** START **

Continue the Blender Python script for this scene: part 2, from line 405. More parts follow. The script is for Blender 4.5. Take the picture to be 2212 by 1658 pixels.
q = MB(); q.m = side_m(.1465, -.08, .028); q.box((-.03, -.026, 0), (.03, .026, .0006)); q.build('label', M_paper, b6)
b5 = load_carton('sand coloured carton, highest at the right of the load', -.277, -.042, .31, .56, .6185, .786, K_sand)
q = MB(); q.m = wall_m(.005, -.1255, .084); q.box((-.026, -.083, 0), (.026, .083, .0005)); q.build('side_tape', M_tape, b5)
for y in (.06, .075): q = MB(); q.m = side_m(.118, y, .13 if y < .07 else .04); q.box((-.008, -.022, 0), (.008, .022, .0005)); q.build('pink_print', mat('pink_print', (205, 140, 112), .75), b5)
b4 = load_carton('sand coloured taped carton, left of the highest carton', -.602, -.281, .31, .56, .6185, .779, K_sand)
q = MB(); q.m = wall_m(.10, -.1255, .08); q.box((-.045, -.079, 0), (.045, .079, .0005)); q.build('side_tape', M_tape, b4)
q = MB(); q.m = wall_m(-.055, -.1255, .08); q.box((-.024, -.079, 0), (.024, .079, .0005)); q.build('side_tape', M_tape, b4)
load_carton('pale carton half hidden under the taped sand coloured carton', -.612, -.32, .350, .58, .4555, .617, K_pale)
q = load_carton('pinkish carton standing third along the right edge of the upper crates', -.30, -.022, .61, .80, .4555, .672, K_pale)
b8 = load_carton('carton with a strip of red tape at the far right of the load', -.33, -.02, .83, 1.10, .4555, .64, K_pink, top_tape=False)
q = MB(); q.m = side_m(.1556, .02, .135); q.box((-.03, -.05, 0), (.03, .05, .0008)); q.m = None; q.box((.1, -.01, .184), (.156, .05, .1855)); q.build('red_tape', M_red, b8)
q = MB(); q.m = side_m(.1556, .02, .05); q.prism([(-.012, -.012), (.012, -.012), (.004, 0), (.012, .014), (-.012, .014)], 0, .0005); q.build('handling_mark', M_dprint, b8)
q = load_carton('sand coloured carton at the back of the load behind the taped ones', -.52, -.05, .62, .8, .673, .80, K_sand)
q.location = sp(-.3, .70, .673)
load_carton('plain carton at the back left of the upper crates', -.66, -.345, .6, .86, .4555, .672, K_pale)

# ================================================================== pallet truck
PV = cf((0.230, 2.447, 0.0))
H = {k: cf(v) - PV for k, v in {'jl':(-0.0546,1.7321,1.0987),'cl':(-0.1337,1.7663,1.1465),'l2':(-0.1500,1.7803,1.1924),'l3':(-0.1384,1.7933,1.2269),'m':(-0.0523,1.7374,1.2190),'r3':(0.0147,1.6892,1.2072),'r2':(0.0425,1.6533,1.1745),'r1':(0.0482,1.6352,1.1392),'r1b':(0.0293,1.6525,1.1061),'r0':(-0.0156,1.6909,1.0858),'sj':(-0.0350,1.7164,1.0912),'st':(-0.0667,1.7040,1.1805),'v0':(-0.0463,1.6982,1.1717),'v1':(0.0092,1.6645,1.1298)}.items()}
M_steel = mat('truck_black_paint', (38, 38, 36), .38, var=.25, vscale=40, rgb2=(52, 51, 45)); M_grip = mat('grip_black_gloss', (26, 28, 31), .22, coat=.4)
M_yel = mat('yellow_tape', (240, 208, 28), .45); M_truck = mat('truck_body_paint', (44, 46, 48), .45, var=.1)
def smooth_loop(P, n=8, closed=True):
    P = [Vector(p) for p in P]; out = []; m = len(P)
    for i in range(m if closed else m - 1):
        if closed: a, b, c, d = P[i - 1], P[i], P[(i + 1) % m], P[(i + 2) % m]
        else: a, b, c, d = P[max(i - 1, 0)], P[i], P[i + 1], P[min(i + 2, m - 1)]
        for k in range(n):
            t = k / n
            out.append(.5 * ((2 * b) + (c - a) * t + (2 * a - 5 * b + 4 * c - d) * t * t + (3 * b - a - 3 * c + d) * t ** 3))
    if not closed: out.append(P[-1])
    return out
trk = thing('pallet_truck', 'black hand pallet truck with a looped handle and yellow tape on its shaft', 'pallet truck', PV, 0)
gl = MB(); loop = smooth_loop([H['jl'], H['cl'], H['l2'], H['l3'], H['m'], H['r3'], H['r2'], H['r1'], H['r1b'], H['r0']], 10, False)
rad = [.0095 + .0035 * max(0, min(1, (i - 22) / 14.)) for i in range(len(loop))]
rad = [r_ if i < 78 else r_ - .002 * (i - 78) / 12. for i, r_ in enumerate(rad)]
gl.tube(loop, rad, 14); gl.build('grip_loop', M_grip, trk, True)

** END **

From the listing above, reproduce all the lines exactly.

Continue the Blender Python script for this scene: part 2, from line 405. More parts follow. The script is for Blender 4.5. Take the picture to be 2212 by 1658 pixels.
q = MB(); q.m = side_m(.1465, -.08, .028); q.box((-.03, -.026, 0), (.03, .026, .0006)); q.build('label', M_paper, b6)
b5 = load_carton('sand coloured carton, highest at the right of the load', -.277, -.042, .31, .56, .6185, .786, K_sand)
q = MB(); q.m = wall_m(.005, -.1255, .084); q.box((-.026, -.083, 0), (.026, .083, .0005)); q.build('side_tape', M_tape, b5)
for y in (.06, .075): q = MB(); q.m = side_m(.118, y, .13 if y < .07 else .04); q.box((-.008, -.022, 0), (.008, .022, .0005)); q.build('pink_print', mat('pink_print', (205, 140, 112), .75), b5)
b4 = load_carton('sand coloured taped carton, left of the highest carton', -.602, -.281, .31, .56, .6185, .779, K_sand)
q = MB(); q.m = wall_m(.10, -.1255, .08); q.box((-.045, -.079, 0), (.045, .079, .0005)); q.build('side_tape', M_tape, b4)
q = MB(); q.m = wall_m(-.055, -.1255, .08); q.box((-.024, -.079, 0), (.024, .079, .0005)); q.build('side_tape', M_tape, b4)
load_carton('pale carton half hidden under the taped sand coloured carton', -.612, -.32, .350, .58, .4555, .617, K_pale)
q = load_carton('pinkish carton standing third along the right edge of the upper crates', -.30, -.022, .61, .80, .4555, .672, K_pale)
b8 = load_carton('carton with a strip of red tape at the far right of the load', -.33, -.02, .83, 1.10, .4555, .64, K_pink, top_tape=False)
q = MB(); q.m = side_m(.1556, .02, .135); q.box((-.03, -.05, 0), (.03, .05, .0008)); q.m = None; q.box((.1, -.01, .184), (.156, .05, .1855)); q.build('red_tape', M_red, b8)
q = MB(); q.m = side_m(.1556, .02, .05); q.prism([(-.012, -.012), (.012, -.012), (.004, 0), (.012, .014), (-.012, .014)], 0, .0005); q.build('handling_mark', M_dprint, b8)
q = load_carton('sand coloured carton at the back of the load behind the taped ones', -.52, -.05, .62, .8, .673, .80, K_sand)
q.location = sp(-.3, .70, .673)
load_carton('plain carton at the back left of the upper crates', -.66, -.345, .6, .86, .4555, .672, K_pale)

# ================================================================== pallet truck
PV = cf((0.230, 2.447, 0.0))
H = {k: cf(v) - PV for k, v in {'jl':(-0.0546,1.7321,1.0987),'cl':(-0.1337,1.7663,1.1465),'l2':(-0.1500,1.7803,1.1924),'l3':(-0.1384,1.7933,1.2269),'m':(-0.0523,1.7374,1.2190),'r3':(0.0147,1.6892,1.2072),'r2':(0.0425,1.6533,1.1745),'r1':(0.0482,1.6352,1.1392),'r1b':(0.0293,1.6525,1.1061),'r0':(-0.0156,1.6909,1.0858),'sj':(-0.0350,1.7164,1.0912),'st':(-0.0667,1.7040,1.1805),'v0':(-0.0463,1.6982,1.1717),'v1':(0.0092,1.6645,1.1298)}.items()}
M_steel = mat('truck_black_paint', (38, 38, 36), .38, var=.25, vscale=40, rgb2=(52, 51, 45)); M_grip = mat('grip_black_gloss', (26, 28, 31), .22, coat=.4)
M_yel = mat('yellow_tape', (240, 208, 28), .45); M_truck = mat('truck_body_paint', (44, 46, 48), .45, var=.1)
def smooth_loop(P, n=8, closed=True):
    P = [Vector(p) for p in P]; out = []; m = len(P)
    for i in range(m if closed else m - 1):
        if closed: a, b, c, d = P[i - 1], P[i], P[(i + 1) % m], P[(i + 2) % m]
        else: a, b, c, d = P[max(i - 1, 0)], P[i], P[i + 1], P[min(i + 2, m - 1)]
        for k in range(n):
            t = k / n
            out.append(.5 * ((2 * b) + (c - a) * t + (2 * a - 5 * b + 4 * c - d) * t * t + (3 * b - a - 3 * c + d) * t ** 3))
    if not closed: out.append(P[-1])
    return out
trk = thing('pallet_truck', 'black hand pallet truck with a looped handle and yellow tape on its shaft', 'pallet truck', PV, 0)
gl = MB(); loop = smooth_loop([H['jl'], H['cl'], H['l2'], H['l3'], H['m'], H['r3'], H['r2'], H['r1'], H['r1b'], H['r0']], 10, False)
rad = [.0095 + .0035 * max(0, min(1, (i - 22) / 14.)) for i in range(len(loop))]
rad = [r_ if i < 78 else r_ - .002 * (i - 78) / 12. for i, r_ in enumerate(rad)]
gl.tube(loop, rad, 14); gl.build('grip_loop', M_grip, trk, True)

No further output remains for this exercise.